Lenovo’s Strategic Response to Memory Demand
The demand for memory products is skyrocketing alongside the rapid growth of AI technology. As a result, the PC market is entering a challenging phase, with shortages in HBM, DDR, LPDDR, and GDDR memory types. To mitigate the impact of these shortages, Lenovo has strategically increased its component inventories by approximately 50% more than usual. Reports suggest that this forward-thinking move is designed to shield retailers and consumers from rising costs.
The world’s biggest PC maker is holding on to component inventories that are roughly 50% higher than usual, Chief Financial Officer Winston Cheng told Bloomberg TV on Monday. The frenzy to build and fill AI data centers with advanced hardware is raising prices for producers of consumer electronics, but Lenovo also sees an opportunity in this to capitalize on its stockpile.
– Bloomberg
Lenovo’s proactive inventory strategy has helped it adapt to supply chain fluctuations this quarter. However, the company has hinted at potential adjustments in 2026 due to the ongoing memory supercycle. The impact of memory shortages is expected to affect a range of devices, including laptops and pre-built PCs, as the supply chain enforces price hikes to address the ongoing uncertainties.

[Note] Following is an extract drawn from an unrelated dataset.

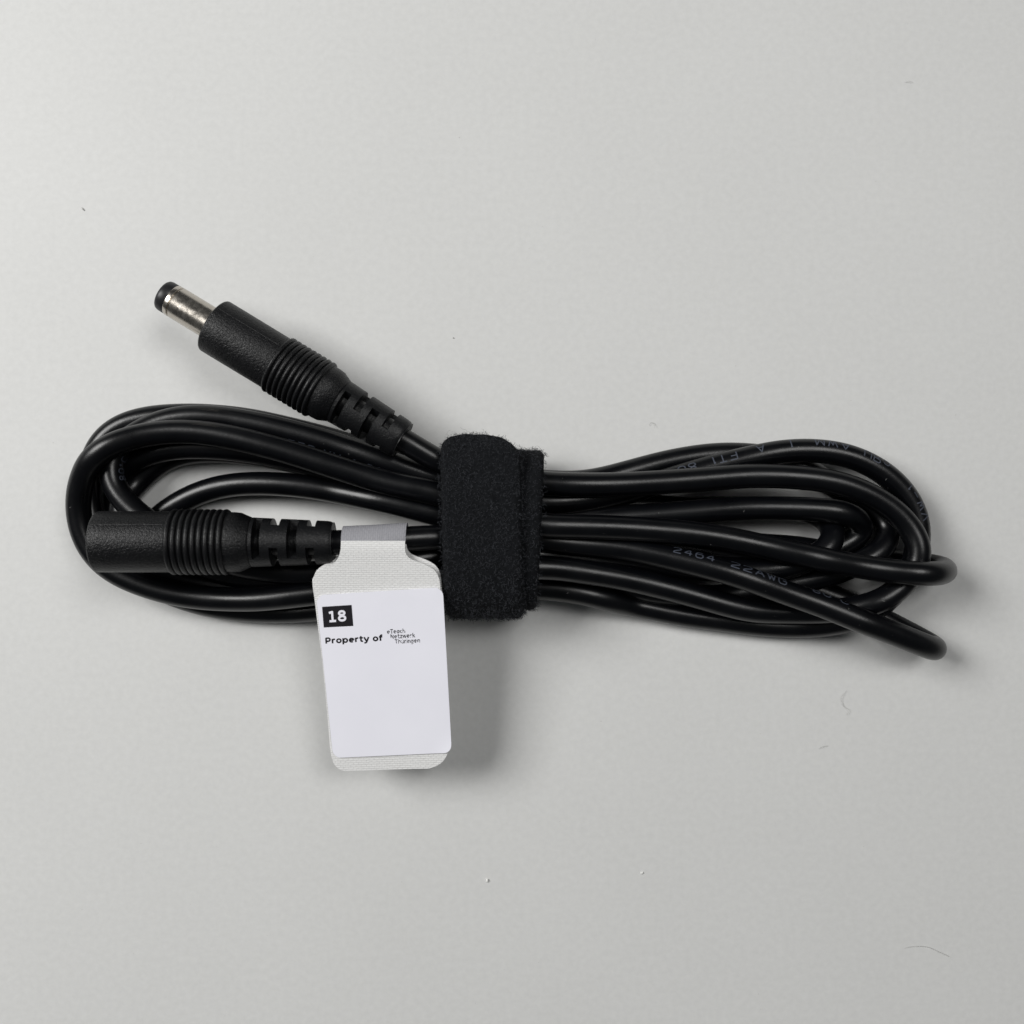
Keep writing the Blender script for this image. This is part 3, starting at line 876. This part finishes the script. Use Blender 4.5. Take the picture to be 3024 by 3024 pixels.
bd = [(60, 151), (481, 124), (505, 424), (84, 446)]
V = []
for i in range(5):
    for j in range(5):
        a, b = j / 4, i / 4
        p = (np.array(bd[0]) * (1 - a) + np.array(bd[1]) * a) * (1 - b) + (np.array(bd[3]) * (1 - a) + np.array(bd[2]) * a) * b
        V.append(on_sheet(*p, 0.015))
mesh_obj('number_badge', V, grid_faces(5, 5), M_INK, sticker, TAGB, smooth=False)
def arcp(cx, cy, rx, ry, a0, a1, n=14):
    return [(cx + rx * math.cos(math.radians(a)), cy + ry * math.sin(math.radians(a))) for a in np.linspace(a0, a1, n)]
BOLD = {   # heavy sans letters as centre-lines, (advance, strokes)
 'P': (.72, [[(.13, 0), (.13, .73)], [(.13, .665), (.34, .665)] + arcp(.36, .475, .20, .19, 85, -85) + [(.34, .285), (.13, .285)]]),
 'r': (.50, [[(.12, 0), (.12, .55)], [(.12, .30), (.15, .40), (.22, .465), (.31, .49), (.41, .48)]]),
 'o': (.70, [arcp(.34, .27, .225, .215, 0, 360, 26)]),
 'p': (.73, [[(.12, -.2), (.12, .55)], arcp(.37, .27, .215, .215, 0, 360, 26)]),
 'e': (.69, [[(.12, .27), (.56, .27)], arcp(.34, .27, .225, .215, 0, 305, 24)]),
 't': (.49, [[(.2, .71), (.2, .2), (.225, .1), (.3, .06), (.42, .06)], [(.03, .485), (.42, .485)]]),
 'y': (.66, [[(.07, .55), (.33, .03)], [(.58, .55), (.36, .0), (.30, -.10), (.22, -.145), (.07, -.145)]]),
 'f': (.45, [[(.19, 0), (.19, .55), (.215, .65), (.29, .695), (.42, .695)], [(.03, .485), (.41, .485)]]),
 '1': (.70, [[(.36, .02), (.36, .73)], [(.13, .06), (.60, .06)], [(.13, .61), (.36, .665)]]),
 '8': (.70, [arcp(.35, .545, .195, .125, 0, 360, 26), arcp(.35, .205, .225, .145, 0, 360, 26)]),
 ' ': (.35, []),
}
def bold(name, text, base, right, top, em_w, mat, up, sw=0.15):
    """base: sheet px of the origin, right/top: sheet-px vectors for one em across / up"""
    base, right, top = (np.array(q, float) for q in (base, right, top))
    V = []; F = []; x0 = 0; k = 0
    for ch in text:
        adv, strokes = BOLD[ch]
        for st in strokes:
            p = np.array(st)
            q = []
            for a, b in zip(p[:-1], p[1:]):
                n_ = max(2, int(np.linalg.norm(b - a) / 0.05))
                q += [a + (b - a) * t for t in np.arange(n_) / n_]
            p = np.array(q + [p[-1]])
            closed = np.linalg.norm(p[0] - p[-1]) < 1e-6
            tg = np.gradient(p, axis=0)
            if closed: tg[0] = tg[-1] = p[1] - p[-2]
            tg /= np.linalg.norm(tg, axis=1)[:, None]
            nn = np.stack([-tg[:, 1], tg[:, 0]], -1) * sw / 2
            b0 = len(V); k += 1
            for c, d in zip(p, nn):
                for e in (c + d, c - d):
                    V.append(on_sheet(*(base + right * (x0 + e[0]) + top * e[1]), up + 0.0025 * (k % 5)))
            for i in range(len(p) - 1): F.append((b0 + 2 * i, b0 + 2 * i + 1, b0 + 2 * i + 3, b0 + 2 * i + 2))
        x0 += adv
    return mesh_obj(name, V, F, mat, sticker, TAGB, smooth=False)
bold('number', '18', (142, 372), (198, -14), (-17, -214), 1, M_PAPER, 0.035)
bold('lettering', 'Property of', (104, 676), (126.5, -6.6), (-6, -116), 1, M_INK, 0.015, sw=0.185)
# dithered logo in three lines, thinner strokes with gaps where the print broke up
BOLD.update({
 'a': (.62, [arcp(.29, .26, .19, .21, 0, 360, 20), [(.50, 0), (.50, .5)]]), 'c': (.58, [arcp(.32, .26, .22, .21, 45, 315, 16)]),
 'h': (.60, [[(.1, 0), (.1, .75)], [(.1, .3), (.15, .42), (.28, .48), (.42, .44), (.48, .3), (.48, 0)]]),
 'n': (.60, [[(.1, 0), (.1, .5)], [(.1, .3), (.15, .42), (.28, .48), (.42, .44), (.48, .3), (.48, 0)]]),
 'N': (.72, [[(.1, 0), (.1, .73), (.58, 0), (.58, .73)]]), 'z': (.58, [[(.06, .48), (.48, .48), (.06, .04), (.5, .04)]]),
 'w': (.78, [[(.03, .52), (.2, .03), (.38, .5), (.56, .03), (.73, .52)]]), 'k': (.58, [[(.1, 0), (.1, .75)], [(.48, .52), (.12, .22)], [(.22, .3), (.52, 0)]]),
 'T': (.65, [[(.03, .68), (.6, .68)], [(.32, 0), (.32, .68)]]),
 'u': (.62, [[(.1, .52), (.1, .2), (.2, .05), (.35, .03), (.48, .12), (.5, .25)], [(.5, .52), (.5, 0)], [(.17, .68), (.25, .68)], [(.36, .68), (.44, .68)]]),
 'i': (.22, [[(.1, 0), (.1, .5)], [(.1, .64), (.1, .73)]]), 'g': (.64, [arcp(.29, .26, .19, .21, 0, 360, 20), [(.50, .5), (.50, -.05), (.42, -.17), (.15, -.17)]]),
})
def broken(o, keep, seed):
    rg = random.Random(seed)
    bm = bmesh.new(); bm.from_mesh(o.data)
    bmesh.ops.delete(bm, geom=[q for q in bm.faces if rg.random() > keep], context='FACES')
    bm.to_mesh(o.data); bm.free()
broken(bold('logo_lettering', 'eTeach', (982, 536), (69, -3.8), (-4, -84), 1, M_LOGO, 0.015, sw=0.145), 0.80, 1)
broken(bold('logo_lettering', 'Netzwerk', (1034, 604), (70, -3.8), (-4, -84), 1, M_LOGO, 0.015, sw=0.145), 0.80, 2)
broken(bold('logo_lettering', 'Thuringen', (1095, 676), (71, -3.8), (-4, -84), 1, M_LOGO, 0.015, sw=0.145), 0.80, 3)

# ------------------------------------------------------------------ lint, crumbs and dust on the table
def hair(name, label, path, r, mat, cat='lint', zz=0.12):
    l = np.array([P(u, v, zz + 0.25 * abs(math.sin(i * 1.7))) for i, (u, v) in enumerate(path)])
    l, _ = catmull(l, 0.15)
    t_ = np.linspace(0, 1, len(l))
    v, f = tube(l, r * (0.5 + 0.8 * np.sin(np.pi * t_) ** .5), 5)
    o = mesh_obj(name, v - np.array([l[0][0], l[0][1], 0]), f, mat)
    o.location = Vector((l[0][0] * MM, l[0][1] * MM, 0))
    o['label'] = label; o['category'] = cat; o['group'] = 'lint on the table'
    return o
hair('lint_fibre', 'thin curled grey lint hair lying below the right loops', [(2500, 2040), (2485, 2062), (2492, 2085), (2508, 2098), (2500, 2112)], 0.022, M_LINT)
hair('lint_fibre', 'fine curved lint hair near the lower right corner of the table', [(2672, 2800), (2700, 2795), (2740, 2797), (2775, 2812), (2806, 2826)], 0.022, M_LINT)
hair('lint_fibre', 'faint short lint hair near the upper right corner of the table', [(2672, 243), (2684, 240), (2697, 243)], 0.02, M_LINT)
hair('lint_fibre', 'small curled lint loop on the table above the strap', [(1918, 1258), (1922, 1248), (1932, 1250), (1936, 1262)], 0.02, M_LINT)
hair('lint_fibre', 'short straight lint fibre on the table below the bundle, right of the tag', [(2418, 2212), (2430, 2205), (2446, 2202)], 0.02, M_LINT)

def crumb(name, label, u, v, r, mat, seed):
    rg = random.Random(seed)
    bm = bmesh.new(); bmesh.ops.create_icosphere(bm, subdivisions=2, radius=1.0)
    sx, sy = rg.uniform(.8, 1.6), rg.uniform(.5, .9)
    for q in bm.verts:
        k = 1 + 0.35 * mnoise.noise(q.co * 1.6 + Vector((seed, 0, 0)))
        q.co = Vector((q.co.x * sx * k, q.co.y * sy * k, q.co.z * 0.6 * k)) * r * MM
    lo = min(q.co.z for q in bm.verts)
    for q in bm.verts: q.co.z -= lo
    me = bpy.data.meshes.new(name); bm.to_mesh(me); bm.free(); me.materials.append(mat)
    o = bpy.data.objects.new(name, me); C.objects.link(o)
    p = P(u, v, 0); o.location = (p[0] * MM, p[1] * MM, 0); o.rotation_euler = (0, 0, rg.uniform(0, 3))
    o['label'] = label; o['category'] = 'crumb'; o['group'] = 'crumbs on the table'
    return o
crumb('crumb', 'white crumb on the bare table low in the photo, left of centre', 1438, 2599, 0.36, M_CRUMB, 3)
crumb('crumb', 'white crumb on the bare table low in the photo, right of centre', 1895, 2577, 0.26, M_CRUMB, 9)
crumb('crumb', 'dark speck on the table between the plug and the top edge of the strap', 1339, 998, 0.14, M_LINT, 12)
crumb('crumb', 'dark speck on the table near the left edge, above the plug', 246, 618, 0.22, M_LINT, 15)

DV = []; DF = []
for _ in range(170):
    u, v_ = rng.uniform(20, 3004), rng.uniform(20, 3004)
    p = P(u, v_, 0); r = rng.uniform(0.02, 0.06) * (1.6 if rng.random() < 0.12 else 1)
    b = len(DV)
    for k in range(5):
        a = k * 1.2566 + rng.uniform(-.3, .3); q = r * rng.uniform(.6, 1.3)
        DV.append((p[0] + math.cos(a) * q, p[1] + math.sin(a) * q, 0.004))
    DV.append((p[0], p[1], r * 0.7 + 0.004))
    for k in range(5): DF.append((b + k, b + (k + 1) % 5, b + 5))
dust = mesh_obj('dust', DV, DF, M_LINT)
dust['kind'] = 'stuff'; dust['label'] = 'fine dust specks scattered over the white table'; dust['category'] = 'dust'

Wider Market Implications and Price Hikes
The effects of these shortages have already started to ripple through consumer markets, with noticeable price hikes in consumer RAM. Additionally, reports suggest that AMD and NVIDIA are planning to increase their GPU prices. This trend indicates that most computing devices could soon experience significant price increases. With shortages expected to persist into 2027, the industry is preparing for another year of constrained supply.